GM CAMI workers authorize strike in Canada

Autoworkers at the General Motors CAMI assembly plant in Ingersoll, Ontario voted Sunday to authorize the Unifor union to call a strike if a settlement for a new labour agreement is not reached by the September 17 deadline. Workers voted by 99.8 percent to strike, with 1,200 of the approximately 3,000 workers at the plant voting.

The factory, 156 km (97 miles) southwest of Toronto, opened in 1989 as a joint venture between GM and Japan-based Suzuki Motor Corporation, and was originally operated under the name Canadian Automotive Manufacturing, Inc. (CAMI). GM took full control of the plant in 2009 when Suzuki withdrew, and expanded the plant in 2016 after it received a half a billion dollars in government tax breaks and other incentives.

Unifor and its predecessor, the Canadian Auto Workers (CAW) union, have long negotiated a separate contract at the CAMI plant, which has been used as a laboratory by GM and the unions for various corporatist schemes and to set a new, lower benchmark to drive down labor costs at other factories. Workers at the plant currently produce the Chevrolet Equinox.

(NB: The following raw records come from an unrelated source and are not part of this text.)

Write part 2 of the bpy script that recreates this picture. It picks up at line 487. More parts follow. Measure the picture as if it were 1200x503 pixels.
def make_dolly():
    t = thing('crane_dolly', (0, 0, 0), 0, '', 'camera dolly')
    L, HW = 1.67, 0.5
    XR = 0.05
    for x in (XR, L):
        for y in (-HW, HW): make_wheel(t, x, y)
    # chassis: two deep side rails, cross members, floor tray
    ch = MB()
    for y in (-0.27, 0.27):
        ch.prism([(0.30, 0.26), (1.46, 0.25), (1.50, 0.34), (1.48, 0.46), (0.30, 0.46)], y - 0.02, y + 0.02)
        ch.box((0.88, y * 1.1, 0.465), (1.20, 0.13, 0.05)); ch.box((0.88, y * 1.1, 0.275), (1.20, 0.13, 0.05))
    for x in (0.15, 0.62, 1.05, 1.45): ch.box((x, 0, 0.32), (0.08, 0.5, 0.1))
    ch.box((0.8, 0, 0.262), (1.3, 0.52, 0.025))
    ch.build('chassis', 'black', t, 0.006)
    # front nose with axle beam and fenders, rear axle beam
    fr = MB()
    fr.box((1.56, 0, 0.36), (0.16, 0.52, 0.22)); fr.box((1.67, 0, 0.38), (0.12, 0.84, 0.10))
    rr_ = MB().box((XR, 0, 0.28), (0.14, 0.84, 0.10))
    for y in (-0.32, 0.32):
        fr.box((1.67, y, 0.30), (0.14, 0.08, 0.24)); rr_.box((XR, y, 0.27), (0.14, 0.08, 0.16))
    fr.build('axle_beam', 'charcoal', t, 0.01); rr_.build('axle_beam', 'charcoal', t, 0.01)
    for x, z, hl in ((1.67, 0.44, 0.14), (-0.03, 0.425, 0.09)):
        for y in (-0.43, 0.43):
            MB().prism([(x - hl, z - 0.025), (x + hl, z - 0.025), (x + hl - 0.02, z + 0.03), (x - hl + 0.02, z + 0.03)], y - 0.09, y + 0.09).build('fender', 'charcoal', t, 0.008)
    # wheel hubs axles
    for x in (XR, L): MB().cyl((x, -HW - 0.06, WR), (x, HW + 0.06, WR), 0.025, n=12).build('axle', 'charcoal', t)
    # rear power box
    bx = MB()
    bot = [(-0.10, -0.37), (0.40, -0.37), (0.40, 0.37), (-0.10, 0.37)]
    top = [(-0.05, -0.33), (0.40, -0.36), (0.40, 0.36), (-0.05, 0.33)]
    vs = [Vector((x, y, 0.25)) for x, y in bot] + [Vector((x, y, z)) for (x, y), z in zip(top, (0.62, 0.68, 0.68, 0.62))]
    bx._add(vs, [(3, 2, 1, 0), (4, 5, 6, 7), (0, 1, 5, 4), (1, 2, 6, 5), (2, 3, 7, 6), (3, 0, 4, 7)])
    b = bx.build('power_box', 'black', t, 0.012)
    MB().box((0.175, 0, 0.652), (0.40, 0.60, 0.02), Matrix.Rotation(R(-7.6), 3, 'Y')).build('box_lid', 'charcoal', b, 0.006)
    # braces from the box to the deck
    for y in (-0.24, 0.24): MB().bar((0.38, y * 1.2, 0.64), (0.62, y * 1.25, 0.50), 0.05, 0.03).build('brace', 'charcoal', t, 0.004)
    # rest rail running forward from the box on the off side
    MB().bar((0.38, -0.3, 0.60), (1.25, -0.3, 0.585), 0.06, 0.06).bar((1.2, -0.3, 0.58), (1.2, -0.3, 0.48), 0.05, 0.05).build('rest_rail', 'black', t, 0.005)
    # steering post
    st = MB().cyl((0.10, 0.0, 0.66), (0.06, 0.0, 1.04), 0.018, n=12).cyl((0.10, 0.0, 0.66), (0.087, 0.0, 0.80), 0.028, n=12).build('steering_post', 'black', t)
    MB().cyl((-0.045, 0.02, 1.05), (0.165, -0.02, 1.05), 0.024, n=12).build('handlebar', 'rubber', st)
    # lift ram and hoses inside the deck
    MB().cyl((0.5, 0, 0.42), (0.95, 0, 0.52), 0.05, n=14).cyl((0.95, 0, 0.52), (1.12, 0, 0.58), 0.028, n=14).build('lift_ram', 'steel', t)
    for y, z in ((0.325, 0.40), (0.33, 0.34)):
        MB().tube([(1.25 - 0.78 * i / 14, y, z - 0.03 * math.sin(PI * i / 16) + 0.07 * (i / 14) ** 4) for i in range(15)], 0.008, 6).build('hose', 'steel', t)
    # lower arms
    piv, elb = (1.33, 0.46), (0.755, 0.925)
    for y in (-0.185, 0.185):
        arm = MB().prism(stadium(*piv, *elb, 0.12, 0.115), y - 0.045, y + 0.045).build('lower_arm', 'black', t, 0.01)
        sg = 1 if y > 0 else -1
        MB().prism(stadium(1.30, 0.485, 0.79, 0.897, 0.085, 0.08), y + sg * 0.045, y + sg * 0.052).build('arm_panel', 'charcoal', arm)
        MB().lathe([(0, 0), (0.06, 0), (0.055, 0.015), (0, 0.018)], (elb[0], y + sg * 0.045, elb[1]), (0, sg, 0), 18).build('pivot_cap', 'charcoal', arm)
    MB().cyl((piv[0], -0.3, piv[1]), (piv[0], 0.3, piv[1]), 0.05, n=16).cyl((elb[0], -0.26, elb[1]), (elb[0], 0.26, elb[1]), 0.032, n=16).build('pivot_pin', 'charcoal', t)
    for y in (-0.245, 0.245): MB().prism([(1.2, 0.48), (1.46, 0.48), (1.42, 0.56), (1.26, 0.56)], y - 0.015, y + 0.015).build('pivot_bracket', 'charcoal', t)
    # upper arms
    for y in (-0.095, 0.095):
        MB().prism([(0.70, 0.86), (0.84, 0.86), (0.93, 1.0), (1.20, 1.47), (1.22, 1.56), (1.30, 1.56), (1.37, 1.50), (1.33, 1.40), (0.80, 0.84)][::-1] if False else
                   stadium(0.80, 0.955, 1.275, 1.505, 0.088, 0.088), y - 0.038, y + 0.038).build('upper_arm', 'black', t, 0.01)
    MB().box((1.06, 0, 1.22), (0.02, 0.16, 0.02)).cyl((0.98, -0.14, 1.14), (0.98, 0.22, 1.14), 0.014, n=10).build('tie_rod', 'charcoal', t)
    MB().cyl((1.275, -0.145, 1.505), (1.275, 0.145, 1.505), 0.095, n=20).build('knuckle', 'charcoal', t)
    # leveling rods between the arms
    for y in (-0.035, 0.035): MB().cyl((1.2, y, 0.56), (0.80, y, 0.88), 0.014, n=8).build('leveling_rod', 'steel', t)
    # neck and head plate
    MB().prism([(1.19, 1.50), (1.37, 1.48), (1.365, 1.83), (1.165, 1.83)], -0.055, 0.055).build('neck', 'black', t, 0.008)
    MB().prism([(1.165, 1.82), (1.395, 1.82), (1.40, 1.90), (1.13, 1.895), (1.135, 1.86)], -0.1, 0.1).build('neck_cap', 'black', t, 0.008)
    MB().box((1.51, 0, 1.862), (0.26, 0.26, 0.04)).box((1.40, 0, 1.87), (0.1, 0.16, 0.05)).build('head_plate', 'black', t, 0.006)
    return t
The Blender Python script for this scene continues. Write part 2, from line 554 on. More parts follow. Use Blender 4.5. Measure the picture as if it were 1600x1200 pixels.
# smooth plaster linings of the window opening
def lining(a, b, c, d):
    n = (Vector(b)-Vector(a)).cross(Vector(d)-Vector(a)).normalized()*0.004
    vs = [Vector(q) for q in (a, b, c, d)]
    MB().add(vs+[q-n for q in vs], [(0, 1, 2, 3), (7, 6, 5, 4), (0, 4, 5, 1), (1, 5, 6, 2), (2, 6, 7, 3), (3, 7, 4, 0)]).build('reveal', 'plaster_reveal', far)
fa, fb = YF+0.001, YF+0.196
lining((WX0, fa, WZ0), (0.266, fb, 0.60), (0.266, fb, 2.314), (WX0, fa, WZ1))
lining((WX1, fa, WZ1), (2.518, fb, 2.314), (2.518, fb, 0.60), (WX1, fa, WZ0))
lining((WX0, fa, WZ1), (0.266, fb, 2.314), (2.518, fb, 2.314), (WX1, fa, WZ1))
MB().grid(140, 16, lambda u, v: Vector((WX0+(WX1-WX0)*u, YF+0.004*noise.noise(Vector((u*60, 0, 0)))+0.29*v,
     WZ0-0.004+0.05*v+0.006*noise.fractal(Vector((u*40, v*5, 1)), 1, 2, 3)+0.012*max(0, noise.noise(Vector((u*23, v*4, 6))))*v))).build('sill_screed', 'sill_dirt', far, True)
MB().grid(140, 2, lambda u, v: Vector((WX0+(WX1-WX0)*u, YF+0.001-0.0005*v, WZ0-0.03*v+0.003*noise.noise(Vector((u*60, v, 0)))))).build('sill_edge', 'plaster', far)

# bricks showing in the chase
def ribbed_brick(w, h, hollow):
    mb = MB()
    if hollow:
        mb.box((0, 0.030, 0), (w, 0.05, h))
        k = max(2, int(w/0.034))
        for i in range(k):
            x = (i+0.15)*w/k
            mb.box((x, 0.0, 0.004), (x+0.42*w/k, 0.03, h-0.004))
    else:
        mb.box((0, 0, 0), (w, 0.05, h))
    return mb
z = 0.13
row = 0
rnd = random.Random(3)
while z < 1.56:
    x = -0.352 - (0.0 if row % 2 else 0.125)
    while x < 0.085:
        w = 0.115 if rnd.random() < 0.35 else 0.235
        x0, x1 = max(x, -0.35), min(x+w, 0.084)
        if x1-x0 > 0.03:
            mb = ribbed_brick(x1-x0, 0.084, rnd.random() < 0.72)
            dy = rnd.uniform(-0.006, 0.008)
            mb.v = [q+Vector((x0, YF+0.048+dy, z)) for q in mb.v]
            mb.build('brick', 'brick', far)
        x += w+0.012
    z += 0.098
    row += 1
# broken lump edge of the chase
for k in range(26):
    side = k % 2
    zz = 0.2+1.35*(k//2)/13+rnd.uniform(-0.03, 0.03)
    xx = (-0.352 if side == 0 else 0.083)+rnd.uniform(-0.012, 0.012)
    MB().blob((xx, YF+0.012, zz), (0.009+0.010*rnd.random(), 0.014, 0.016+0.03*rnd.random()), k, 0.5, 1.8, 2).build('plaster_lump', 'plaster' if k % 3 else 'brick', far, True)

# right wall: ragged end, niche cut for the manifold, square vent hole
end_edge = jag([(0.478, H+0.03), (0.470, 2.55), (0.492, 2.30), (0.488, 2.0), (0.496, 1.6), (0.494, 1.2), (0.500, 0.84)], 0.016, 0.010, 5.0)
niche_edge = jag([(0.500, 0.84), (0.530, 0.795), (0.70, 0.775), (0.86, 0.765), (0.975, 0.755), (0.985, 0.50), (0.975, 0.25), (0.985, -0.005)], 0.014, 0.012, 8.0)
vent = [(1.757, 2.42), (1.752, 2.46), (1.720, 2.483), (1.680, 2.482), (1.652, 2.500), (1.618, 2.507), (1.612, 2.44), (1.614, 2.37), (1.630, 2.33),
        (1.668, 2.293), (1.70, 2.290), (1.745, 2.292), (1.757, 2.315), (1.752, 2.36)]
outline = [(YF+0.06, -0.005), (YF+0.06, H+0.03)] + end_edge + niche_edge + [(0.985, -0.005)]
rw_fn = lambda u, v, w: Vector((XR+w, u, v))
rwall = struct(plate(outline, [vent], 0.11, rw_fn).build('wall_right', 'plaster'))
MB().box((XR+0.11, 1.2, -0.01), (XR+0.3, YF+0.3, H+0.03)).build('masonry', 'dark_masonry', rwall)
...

Production of the mid-sized sports utility Terrain vehicle has been phased out over the past several months. Last February GM announced it was shifting production of that vehicle to Mexico with the loss of about 600 jobs in Canada. In the wake of the announcement, about two hundred workers took retirement whilst another 400 face layoff at the end of August.

The plant, which has been running three shifts, six days a week for the past eight years, has been a cash cow for General Motors, producing some $2 billion per year in profits. Despite this, Unifor has pushed through concession contracts that have intensified the pace of work in the plant, entrenched the notorious two-tier wages system and increased the use of temporary part-time workers. The union also sanctioned a reduction in benefits, a freeze in wages and the elimination of any semblance of a defined benefits pension program for new hires.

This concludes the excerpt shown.